The interactive experience of China Literature is another main differentiator—most of its content is serialised, which means writers will often publish work chapter by chapter, sometimes altering plotlines based on suggestions from users. And it’s the discussion forum, which sits alongside the main story, that Pan enjoys most. She remembers a time when many fellow readers wanted two main characters in a novel to become romantically involved. Eventually the author wrote this into the plot. “Serialised works banish the sense of loneliness,” Pan says. “When reading on Kindle, you are facing a single terminal. When reading Chinese online novels, you are engaging with a community.”

China Literature has 8.4 million books compared to Kindle Store’s 6.9 million



For many, Chinese online literature facilitates freedom of writing and reading. “It is the simplified version of grassroots democracy,” says Shao. “Its legitimacy originates from the realisation of people’s desire.” Bearing this in mind, it won’t be surprising to discover that a typical story line on China Literature would be similar to the Twilight tale—an apparent nobody, like Bella Swan, achieves an enviable life at the end.

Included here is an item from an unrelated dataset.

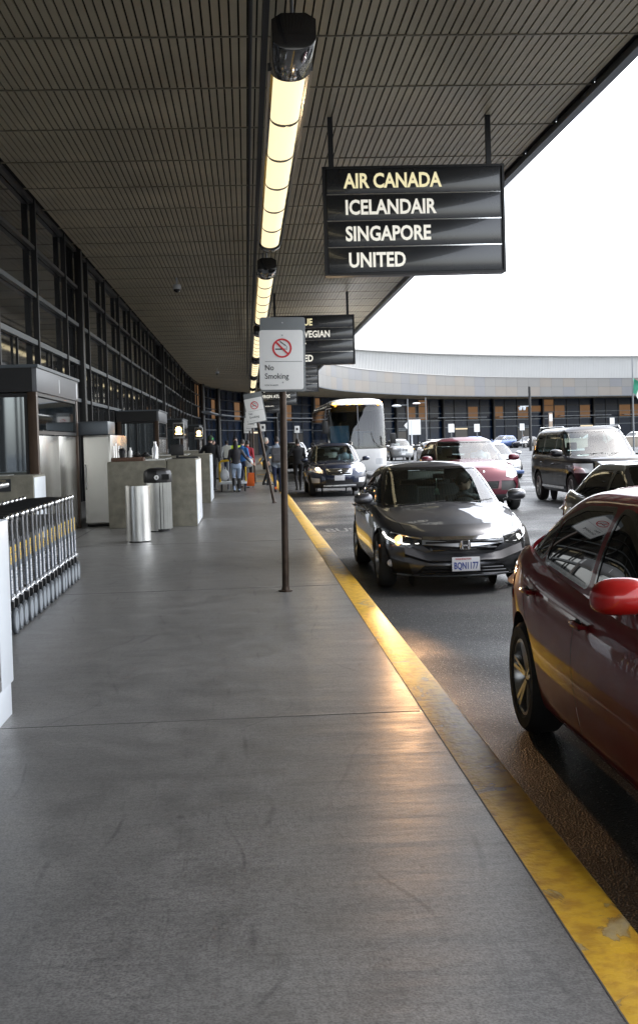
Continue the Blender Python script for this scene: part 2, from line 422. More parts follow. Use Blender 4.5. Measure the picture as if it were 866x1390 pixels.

But China’s rigorous censorship of the media means this freedom only goes so far—a fact that is not lost on publishers. “China Literature has a developed content control system,” says Analysys’s Huang. “In order to get works promoted and contracted, writers will self-censor.”

The industry is nevertheless vibrant and promising because its nature lies within the “safe zone”, according to Huang. Not only is the text easier to review compared with, for example, ­live-streaming services—which have been heavily blasted by the government this year—but also online literature tends to stay away from controversial subjects.

Chinese online literature has been popular for a while, but only recently has it become profitable. In the IPO filing, China Literature posted its first net profit of $4.49 million in 2016. It all began in 2003 when Qidian.com, a brand under China Literature’s wing today, rolled out the country’s first online-reading payment scheme. Under the system, readers can pay to become VIPs and unlock the most up-to-date chapters. With the profit, China Literature distributes considerable contribution fees to its writers, amounting to $147 million in 2016, as stated in the IPO document. This no doubt improves the quality of writing, says Shao.

Chinese online fantasies are also going global. The overseas market has mushroomed since 2015, led primarily by two translated sites, Wuxia World and Gravity Tales. The number of monthly active users on these sites has climbed to 4 million. Readers are from more than 100 countries, with North Americans accounting for one third of that number, Shao wrote in a ­recent paper.

Says Shao: “America has Hollywood. Japan has animation. Korea has TV drama. In the future, China will have online literature.”